Qual o problema deste projeto que trata de uma justa e correta reivindicação dos professores em tentar unificar o tão sacrificado calendário escolar? Como poderemos efetivamente melhorar a educação se o seu profissional – que já ganha muito mal e é obrigado a trabalhar muito acima da carga horária ideal – não pode, sequer, ter o simples direito de tirar férias por força de um calendário desumano e cruel? Eu não encontro outra justificativa a não ser a mesma que fez com que a ditadura militar impedisse o professor Paulo Freire de voltar ao Brasil nos fins dos anos 70. Afinal de contas, volto a insistir, a quem interessa uma educação de qualidade? Ou, pior ainda, a quem interessa o processo de sucateamento da educação que aliena e exclui? Trata-se, de maneira triste e lamentável, de algo que costumo chamar de lógica perversa.

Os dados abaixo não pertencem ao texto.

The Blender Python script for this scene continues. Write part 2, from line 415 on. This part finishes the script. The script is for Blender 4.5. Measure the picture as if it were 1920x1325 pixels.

A mesma que impediu o retorno de Paulo Freire ao Brasil e que atrasou, por mais de 20 anos, a construção de uma verdadeira nação em nosso país através de uma educação de qualidade que forme, liberte e, desta forma, incomode, e muito, a certos tipos de políticos que, infelizmente, ainda atuam em nosso país.
Pode interessar a alguém o processo de sucateamento da educação, que aliena e exclui?